EXERCISE => Type every record exactly as it appears.

[Collected data entries]
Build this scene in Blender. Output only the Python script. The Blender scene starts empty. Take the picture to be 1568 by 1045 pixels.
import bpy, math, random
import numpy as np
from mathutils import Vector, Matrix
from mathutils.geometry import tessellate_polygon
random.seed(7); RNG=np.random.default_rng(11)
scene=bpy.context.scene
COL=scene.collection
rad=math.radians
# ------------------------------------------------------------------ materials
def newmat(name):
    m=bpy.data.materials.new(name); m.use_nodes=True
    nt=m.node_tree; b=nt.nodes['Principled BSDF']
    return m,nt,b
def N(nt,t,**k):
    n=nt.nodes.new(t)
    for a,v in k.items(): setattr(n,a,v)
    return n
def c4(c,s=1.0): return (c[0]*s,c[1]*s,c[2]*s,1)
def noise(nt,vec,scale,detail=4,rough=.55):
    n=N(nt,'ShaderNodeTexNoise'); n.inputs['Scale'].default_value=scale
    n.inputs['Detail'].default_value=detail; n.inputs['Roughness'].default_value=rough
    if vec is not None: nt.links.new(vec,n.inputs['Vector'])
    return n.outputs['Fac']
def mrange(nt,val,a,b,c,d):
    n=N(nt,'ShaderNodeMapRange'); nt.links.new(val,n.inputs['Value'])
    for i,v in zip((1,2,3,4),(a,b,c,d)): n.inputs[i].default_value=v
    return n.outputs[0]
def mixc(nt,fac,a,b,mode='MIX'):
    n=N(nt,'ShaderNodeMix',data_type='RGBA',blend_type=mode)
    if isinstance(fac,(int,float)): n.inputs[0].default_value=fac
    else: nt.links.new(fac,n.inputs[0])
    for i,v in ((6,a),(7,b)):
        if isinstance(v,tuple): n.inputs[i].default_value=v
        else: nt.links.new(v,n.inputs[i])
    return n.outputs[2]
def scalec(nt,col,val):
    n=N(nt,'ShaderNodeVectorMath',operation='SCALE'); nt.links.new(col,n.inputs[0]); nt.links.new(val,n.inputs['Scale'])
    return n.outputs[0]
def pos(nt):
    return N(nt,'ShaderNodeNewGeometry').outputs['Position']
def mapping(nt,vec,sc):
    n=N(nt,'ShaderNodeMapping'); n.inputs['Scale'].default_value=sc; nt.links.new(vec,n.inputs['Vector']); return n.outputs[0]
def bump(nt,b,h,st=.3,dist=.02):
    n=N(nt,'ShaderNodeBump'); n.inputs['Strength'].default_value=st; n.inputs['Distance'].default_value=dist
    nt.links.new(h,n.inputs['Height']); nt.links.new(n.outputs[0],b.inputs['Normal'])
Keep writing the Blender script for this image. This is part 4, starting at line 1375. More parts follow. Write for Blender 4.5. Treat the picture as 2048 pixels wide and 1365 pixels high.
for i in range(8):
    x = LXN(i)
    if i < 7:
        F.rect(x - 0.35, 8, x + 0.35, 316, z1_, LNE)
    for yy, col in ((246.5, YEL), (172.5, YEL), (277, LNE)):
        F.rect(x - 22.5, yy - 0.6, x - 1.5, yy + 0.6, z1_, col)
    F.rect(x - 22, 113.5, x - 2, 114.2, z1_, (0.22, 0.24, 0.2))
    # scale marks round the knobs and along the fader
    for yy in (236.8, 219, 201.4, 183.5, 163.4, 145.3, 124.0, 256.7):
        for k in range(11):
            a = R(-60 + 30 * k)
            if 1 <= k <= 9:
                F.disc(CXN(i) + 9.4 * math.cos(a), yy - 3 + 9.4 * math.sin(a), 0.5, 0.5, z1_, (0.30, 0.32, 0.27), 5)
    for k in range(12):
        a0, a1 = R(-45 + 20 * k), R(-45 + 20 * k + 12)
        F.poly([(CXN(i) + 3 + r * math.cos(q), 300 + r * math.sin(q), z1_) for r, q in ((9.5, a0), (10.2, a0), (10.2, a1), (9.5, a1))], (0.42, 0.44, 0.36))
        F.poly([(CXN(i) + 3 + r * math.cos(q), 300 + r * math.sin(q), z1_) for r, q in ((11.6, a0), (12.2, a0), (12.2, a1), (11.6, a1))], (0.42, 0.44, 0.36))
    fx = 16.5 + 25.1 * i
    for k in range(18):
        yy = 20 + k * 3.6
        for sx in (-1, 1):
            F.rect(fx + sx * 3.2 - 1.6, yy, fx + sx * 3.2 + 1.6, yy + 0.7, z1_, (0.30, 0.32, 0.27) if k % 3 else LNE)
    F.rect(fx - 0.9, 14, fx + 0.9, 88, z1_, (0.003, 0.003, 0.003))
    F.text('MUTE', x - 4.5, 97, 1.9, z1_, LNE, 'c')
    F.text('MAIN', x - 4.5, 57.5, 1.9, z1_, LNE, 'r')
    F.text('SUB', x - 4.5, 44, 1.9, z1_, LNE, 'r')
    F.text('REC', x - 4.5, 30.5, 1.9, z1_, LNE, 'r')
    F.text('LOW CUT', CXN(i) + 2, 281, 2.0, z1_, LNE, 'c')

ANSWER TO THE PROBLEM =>
Build this scene in Blender. Output only the Python script. The Blender scene starts empty. Take the picture to be 1568 by 1045 pixels.
import bpy, math, random
import numpy as np
from mathutils import Vector, Matrix
from mathutils.geometry import tessellate_polygon
random.seed(7); RNG=np.random.default_rng(11)
scene=bpy.context.scene
COL=scene.collection
rad=math.radians
# ------------------------------------------------------------------ materials
def newmat(name):
    m=bpy.data.materials.new(name); m.use_nodes=True
    nt=m.node_tree; b=nt.nodes['Principled BSDF']
    return m,nt,b
def N(nt,t,**k):
    n=nt.nodes.new(t)
    for a,v in k.items(): setattr(n,a,v)
    return n
def c4(c,s=1.0): return (c[0]*s,c[1]*s,c[2]*s,1)
def noise(nt,vec,scale,detail=4,rough=.55):
    n=N(nt,'ShaderNodeTexNoise'); n.inputs['Scale'].default_value=scale
    n.inputs['Detail'].default_value=detail; n.inputs['Roughness'].default_value=rough
    if vec is not None: nt.links.new(vec,n.inputs['Vector'])
    return n.outputs['Fac']
def mrange(nt,val,a,b,c,d):
    n=N(nt,'ShaderNodeMapRange'); nt.links.new(val,n.inputs['Value'])
    for i,v in zip((1,2,3,4),(a,b,c,d)): n.inputs[i].default_value=v
    return n.outputs[0]
def mixc(nt,fac,a,b,mode='MIX'):
    n=N(nt,'ShaderNodeMix',data_type='RGBA',blend_type=mode)
    if isinstance(fac,(int,float)): n.inputs[0].default_value=fac
    else: nt.links.new(fac,n.inputs[0])
    for i,v in ((6,a),(7,b)):
        if isinstance(v,tuple): n.inputs[i].default_value=v
        else: nt.links.new(v,n.inputs[i])
    return n.outputs[2]
def scalec(nt,col,val):
    n=N(nt,'ShaderNodeVectorMath',operation='SCALE'); nt.links.new(col,n.inputs[0]); nt.links.new(val,n.inputs['Scale'])
    return n.outputs[0]
def pos(nt):
    return N(nt,'ShaderNodeNewGeometry').outputs['Position']
def mapping(nt,vec,sc):
    n=N(nt,'ShaderNodeMapping'); n.inputs['Scale'].default_value=sc; nt.links.new(vec,n.inputs['Vector']); return n.outputs[0]
def bump(nt,b,h,st=.3,dist=.02):
    n=N(nt,'ShaderNodeBump'); n.inputs['Strength'].default_value=st; n.inputs['Distance'].default_value=dist
    nt.links.new(h,n.inputs['Height']); nt.links.new(n.outputs[0],b.inputs['Normal'])
Keep writing the Blender script for this image. This is part 4, starting at line 1375. More parts follow. Write for Blender 4.5. Treat the picture as 2048 pixels wide and 1365 pixels high.
for i in range(8):
    x = LXN(i)
    if i < 7:
        F.rect(x - 0.35, 8, x + 0.35, 316, z1_, LNE)
    for yy, col in ((246.5, YEL), (172.5, YEL), (277, LNE)):
        F.rect(x - 22.5, yy - 0.6, x - 1.5, yy + 0.6, z1_, col)
    F.rect(x - 22, 113.5, x - 2, 114.2, z1_, (0.22, 0.24, 0.2))
    # scale marks round the knobs and along the fader
    for yy in (236.8, 219, 201.4, 183.5, 163.4, 145.3, 124.0, 256.7):
        for k in range(11):
            a = R(-60 + 30 * k)
            if 1 <= k <= 9:
                F.disc(CXN(i) + 9.4 * math.cos(a), yy - 3 + 9.4 * math.sin(a), 0.5, 0.5, z1_, (0.30, 0.32, 0.27), 5)
    for k in range(12):
        a0, a1 = R(-45 + 20 * k), R(-45 + 20 * k + 12)
        F.poly([(CXN(i) + 3 + r * math.cos(q), 300 + r * math.sin(q), z1_) for r, q in ((9.5, a0), (10.2, a0), (10.2, a1), (9.5, a1))], (0.42, 0.44, 0.36))
        F.poly([(CXN(i) + 3 + r * math.cos(q), 300 + r * math.sin(q), z1_) for r, q in ((11.6, a0), (12.2, a0), (12.2, a1), (11.6, a1))], (0.42, 0.44, 0.36))
    fx = 16.5 + 25.1 * i
    for k in range(18):
        yy = 20 + k * 3.6
        for sx in (-1, 1):
            F.rect(fx + sx * 3.2 - 1.6, yy, fx + sx * 3.2 + 1.6, yy + 0.7, z1_, (0.30, 0.32, 0.27) if k % 3 else LNE)
    F.rect(fx - 0.9, 14, fx + 0.9, 88, z1_, (0.003, 0.003, 0.003))
    F.text('MUTE', x - 4.5, 97, 1.9, z1_, LNE, 'c')
    F.text('MAIN', x - 4.5, 57.5, 1.9, z1_, LNE, 'r')
    F.text('SUB', x - 4.5, 44, 1.9, z1_, LNE, 'r')
    F.text('REC', x - 4.5, 30.5, 1.9, z1_, LNE, 'r')
    F.text('LOW CUT', CXN(i) + 2, 281, 2.0, z1_, LNE, 'c')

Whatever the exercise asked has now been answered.